Grossman felt uncomfortable, and he was sure others did as well. “It felt like my viewpoint wouldn’t matter or be respected if he knew my opinion about the election,” he told Newsweek.

“It got me thinking about how others in the room (including direct reports) may feel: do they agree or have a diverse point of view? Did they feel shamed or minimized for having a different opinion from their boss? Would they feel silenced or pressured to agree just to avoid conflict? It was a one-way jab where others couldn’t defend or have constructive discourse,” he added.

These are all very valid points. The American public has become increasingly polarized in recent years, especially since Donald Trump’s rise within the GOP, and Republicans and Democrats are now more divided along ideological lines than they’ve ever been before.

According to a 2022 study by the Pew Research Center, the dislike that voters feel for the opposite party has now extended to their supporters: a couple of years ago, 72 percent of Republicans regarded Democrats as more immoral, and 63 percent of Democrats say the same about Republicans.

Under these conditions, it can be really hard for pro-Biden and pro-Trump voters to have a good-mannered conversation; but in the workplace, where it might be unavoidable to meet someone with different political opinions, it can’t be anything other than that.

Grossman’s experience shows how even a brief comment made in passing can totally upend a professional meeting and leave co-workers baffled. For Grossman, the “unnecessary comment” eroded psychological safety and trust among employees.

Here’s how to avoid talking about Biden, Trump and the election in the coming months—and how to handle any talk should you be cornered into one.

Keep Your Politics to Yourself

“For most employees and their well-being, it’s best to keep their political views private and refrain from engaging in political debates or arguments in the workplace,” Grossman said.
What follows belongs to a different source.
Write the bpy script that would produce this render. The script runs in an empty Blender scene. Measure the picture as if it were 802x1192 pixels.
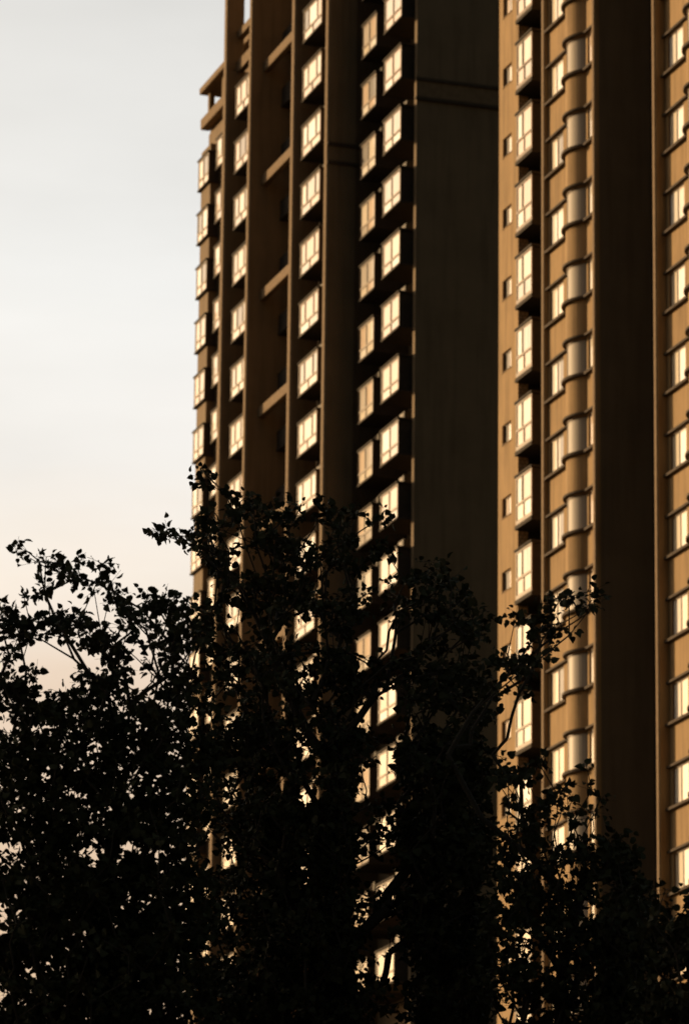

“It used to be no politics at the Thanksgiving table; now it’s best for most employees to not talk politics at work, either,” he added. “Politics is hugely polarizing and is one of the fastest ways to make others feel uncomfortable.”

Be Respectful

If it’s too late for that first piece of advice, and the topic of the upcoming election has already come up, the first thing to keep in mind is to be respectful of those with differing opinions, Grossman said.
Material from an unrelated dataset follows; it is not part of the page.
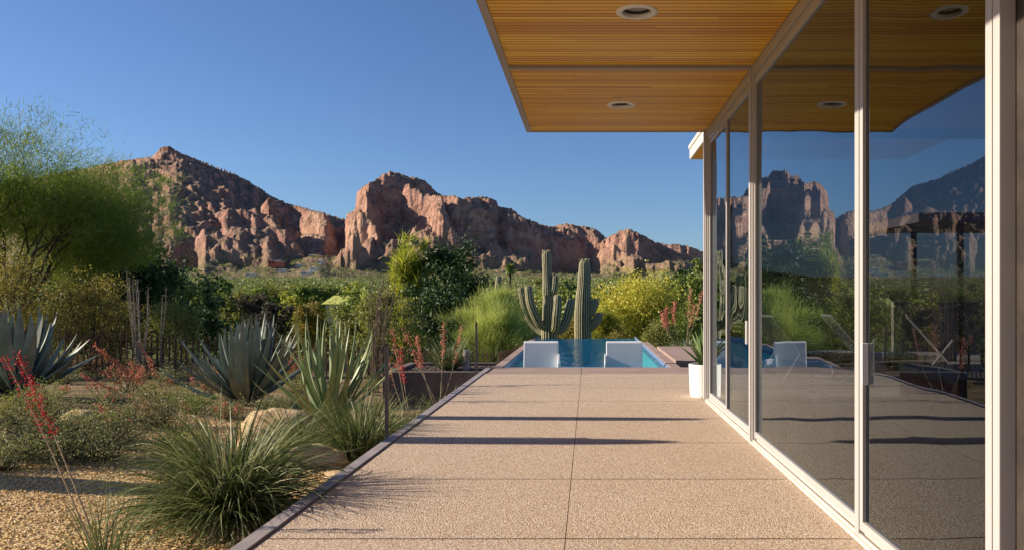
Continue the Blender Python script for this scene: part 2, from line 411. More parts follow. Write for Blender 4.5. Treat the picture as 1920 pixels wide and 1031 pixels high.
M['sc'] = G('desert_scrub', [(.07, .1, .025), (.14, .19, .045), (.24, .28, .08), (.34, .34, .14)], .25)
M['grey'] = G('grey_leaf', [(.1, .13, .04), (.2, .24, .08), (.33, .35, .15), (.16, .11, .06)], .3)
M['cora'] = G('coral_blossom', [(.55, .13, .08), (.75, .28, .19), (.85, .5, .36)], .4)
M['redf'] = G('red_blossom', [(.5, .02, .04), (.68, .05, .08), (.78, .14, .16)], .4)
M['cream'] = G('cream_bud', [(.35, .32, .16), (.6, .55, .36)], .2)

# ================================================================== world, sun, camera
SUN_EL, SUN_AZ = math.radians(25), math.radians(-88)      # azimuth from +Y towards +X
w = bpy.data.worlds.new('World'); bpy.context.scene.world = w; w.use_nodes = True
nt = w.node_tree; bg = nt.nodes['Background']; sky = nt.nodes.new('ShaderNodeTexSky')
sky.sky_type = 'NISHITA'; sky.sun_disc = False; sky.sun_elevation = SUN_EL; sky.sun_rotation = SUN_AZ
sky.air_density = 1.0; sky.dust_density = .5; sky.ozone_density = 3.; sky.altitude = 400
tn = nt.nodes.new('ShaderNodeMix'); tn.data_type = 'RGBA'; tn.blend_type = 'MULTIPLY'; tn.inputs[0].default_value = 1; nt.links.new(sky.outputs[0], tn.inputs[6]); tn.inputs[7].default_value = (.8, .97, 1.24, 1)
nt.links.new(tn.outputs[2], bg.inputs[0]); bg.inputs[1].default_value = .058
sd = bpy.data.lights.new('sun', 'SUN'); sd.energy = 5.0; sd.angle = math.radians(.5); sd.color = (1, .86, .68)
so = bpy.data.objects.new('sun', sd); C.objects.link(so)
from mathutils import Vector
sv = Vector((math.sin(SUN_AZ) * math.cos(SUN_EL), math.cos(SUN_AZ) * math.cos(SUN_EL), math.sin(SUN_EL)))
so.rotation_euler = sv.to_track_quat('Z', 'Y').to_euler()
cd = bpy.data.cameras.new('camera'); cam = bpy.data.objects.new('camera', cd); C.objects.link(cam)
cd.lens = 36 * F / 1920; cd.sensor_width = 36; cd.shift_x = (960 - CX) / 1920; cd.shift_y = (CY - 515.5) / 1920
cd.clip_end = 20000; cd.clip_start = .05
cam.location = (0, 0, EYE); cam.rotation_euler = (math.pi / 2, 0, 0)
sc = bpy.context.scene; sc.camera = cam
sc.view_settings.view_transform = 'Standard'; sc.view_settings.look = 'None'; sc.view_settings.exposure = .76
sc.cycles.max_bounces = 10; sc.cycles.transparent_max_bounces = 24; sc.cycles.sample_clamp_indirect = 6; sc.cycles.caustics_reflective = False

# ================================================================== ground
def sstep(x, a, b):
    t = np.clip((x - a) / (b - a), 0, 1); return t * t * (3 - 2 * t)
def zg(X, Y):
    X = np.asarray(X, float); Y = np.asarray(Y, float)
    z = -.2 - .05 * np.clip(Y - 6, 0, 10) + .03 * np.clip(-X - 3, 0, 12) + .03 * fbm(X * .8, Y * .8, 3, 3)
    z = np.where((X > 1.5) & (Y < 20), np.maximum(z, -.45), z)
    z = z - 3.4 * sstep(Y, 20, 48) + np.clip(Y - 48, 0, None) * .0235 + sstep(Y, 40, 120) * .8 * fbm(X / 30, Y / 30, 3, 9)
    return z
def at(px, py):
    Y = 8.
    for _ in range(60):
        X = (px - CX) / F * Y; Y = .5 * Y + .5 * (EYE - float(zg(X, Y))) * F / max(py - CY, 1)
    X = (px - CX) / F * Y
    return X, Y, float(zg(X, Y))
def wp(px, py, Y): return np.array([(px - CX) / F * Y, Y, EYE - (py - CY) / F * Y])
def atY(px, Y):
    X = (px - CX) / F * Y; return X, Y, float(zg(X, Y))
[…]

“Know that politics can be personal and sensitive. Give others the opportunity to share their viewpoints without judgment. Focus on policies instead of personalities. Express your thoughts as your opinion, not fact,” he recommended.

Change Topic

If the conversation becomes heated or uncomfortable, steer it away from politics by changing the topic, Grossman said.

“Shift attention to a nonpolitical topic by saying, ‘I need to interrupt here. Can we talk about work-related matters such as X?’ Or express your feelings: ‘I’m feeling uncomfortable. Can we change the topic, please?'” he suggested.

Apologize If in the Wrong

If you haven’t managed to de-escalate an increasingly heated talk, but you’ve come to regret it, “address the situation carefully and professionally,” said Grossman.

“If you know you’ve made someone feel uncomfortable, acknowledge the possibility. Apologize sincerely. Make it clear your intention was not to cause discomfort,” he added.

Managers should also be prepared to handle tense situations. “Beyond having a cultural sense of what is acceptable when discussing politics in the workplace, they need to be prepared to help diffuse a situation if need be, and also have open and transparent dialogue about what’s appropriate conduct and how to set the right example,” Grossman said.

Be Mindful Of Office Policy

While some organizations are open and even encourage employees discussing politics at work, believing it can foster diversity and civil discourse; other organizations have banned discussions on politics to keep employees focused.

While employees should know their workplace’s approach to the topic, organizations and companies should know the reasons why they’re implementing such an approach, Grossman said.

“Both approaches can work, but the organization’s culture will always override any policy written on a piece of paper and has to be the compass in making decisions about establishing policies,” he told Newsweek. “Whatever direction organizations decide to take, employers should encourage employees to be civic-minded by offering things like time off to vote.”